SPORT1: Eine gute Überleitung. Zuletzt gab es Gerüchte um Ihren möglichen Wechsel zum FC Bayern. Was passiert in solchen Tagen bei Ihnen persönlich?
Hofmann: Ich hatte tagelang enorm viele Nachrichten auf dem Handy. Es hat ständig geklingelt. Ich habe das dann zwischendurch mal bei Seite gelegt. Aber ich bin ein entspannter und lockerer Typ und lasse alles auf mich zukommen. Ich finde zudem, dass es völlig legitim ist, dass man sich im Berufsleben auch nach möglichen Veränderungen umschaut. Das macht doch jeder so. Sie als Reporter genauso wie wir Fußballer und natürlich beschäftige ich mich damit, wenn der FC Bayern Interesse an mir zeigt. Meine Leistungen auf dem Platz beeinflusst das aber nicht. Mit meinem Tor am Sonntag gegen Union Berlin habe ich das gezeigt.
Nagelsmann? “Der Kontakt ist nie abgerissen“
SPORT1: Mit Julian Nagelsmann sprachen Sie lange nach dem Auftaktspiel gegen die Bayern in den Katakomben.
Hofmann: Ja, denn unser Verhältnis ist sehr gut. Wir kennen uns jetzt schon seit fast 15 Jahren. Denn ich war seit der D-Jugend in Hoffenheim. Da kennt man mit der Zeit jeden. Julian hat ein, zwei Jahrgänge unter mir trainiert. Der Kontakt zwischen uns ist nie abgerissen.
SPORT1: Ist ein zeitnaher Vereins-Wechsel geplant? Schließlich waren nicht nur die Bayern an Ihnen dran…

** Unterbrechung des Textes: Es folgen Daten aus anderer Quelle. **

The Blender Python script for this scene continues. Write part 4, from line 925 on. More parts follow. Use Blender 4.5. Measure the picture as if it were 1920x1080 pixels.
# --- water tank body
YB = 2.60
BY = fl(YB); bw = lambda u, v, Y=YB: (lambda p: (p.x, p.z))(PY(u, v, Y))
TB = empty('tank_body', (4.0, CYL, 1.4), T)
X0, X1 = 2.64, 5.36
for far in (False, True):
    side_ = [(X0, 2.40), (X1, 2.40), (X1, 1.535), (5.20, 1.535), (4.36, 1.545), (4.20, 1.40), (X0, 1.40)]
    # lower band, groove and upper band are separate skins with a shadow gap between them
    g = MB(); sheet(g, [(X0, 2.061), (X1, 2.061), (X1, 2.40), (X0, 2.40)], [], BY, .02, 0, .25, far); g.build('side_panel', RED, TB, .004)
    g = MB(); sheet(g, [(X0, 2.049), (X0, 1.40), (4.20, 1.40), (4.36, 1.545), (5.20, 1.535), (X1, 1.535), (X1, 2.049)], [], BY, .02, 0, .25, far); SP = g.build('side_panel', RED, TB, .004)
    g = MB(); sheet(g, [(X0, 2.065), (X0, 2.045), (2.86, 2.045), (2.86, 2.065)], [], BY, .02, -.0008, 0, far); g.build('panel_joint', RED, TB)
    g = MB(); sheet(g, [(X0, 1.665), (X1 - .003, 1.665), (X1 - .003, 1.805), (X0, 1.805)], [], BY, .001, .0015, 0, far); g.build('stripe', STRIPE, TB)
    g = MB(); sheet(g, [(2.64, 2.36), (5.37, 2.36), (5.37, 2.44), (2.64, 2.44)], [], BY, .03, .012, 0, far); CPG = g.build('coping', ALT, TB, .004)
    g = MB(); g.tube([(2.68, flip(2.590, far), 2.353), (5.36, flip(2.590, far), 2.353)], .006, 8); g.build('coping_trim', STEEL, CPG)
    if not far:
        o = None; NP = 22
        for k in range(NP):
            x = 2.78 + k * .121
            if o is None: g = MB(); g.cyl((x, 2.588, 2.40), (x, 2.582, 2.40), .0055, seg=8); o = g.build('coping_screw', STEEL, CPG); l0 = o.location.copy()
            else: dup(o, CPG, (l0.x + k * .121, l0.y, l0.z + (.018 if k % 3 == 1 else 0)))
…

Hofmann: Ich finde, dass es eine Bestätigung für meine Arbeit ist, wenn ich mit großen Vereinen in Verbindung gebracht werde. Das ist eine Ehre und macht mich stolz. Natürlich höre ich mir sowas auch an und wäge dann genau ab, was für und gegen einen Wechsel sprechen würde.
SPORT1: Sie sind bei der Borussia geblieben. Ist es ein Nachteil für einen Nationalspieler, wenn er, wie Sie, Matthias Ginter und Florian Neuhaus nicht international spielt?
Hofmann: Im ersten Jahr unter Marco Rose haben wir aber auch nicht international gespielt. Das kann ein Vorteil sein, weil die Trainingswochen intensiver sind, man fitter ist und sich gezielter auf die Gegner vorbereiten kann. Aber klar ist auch, dass es schöner wäre, wenn wir in der Champions League oder Europa League spielen würden.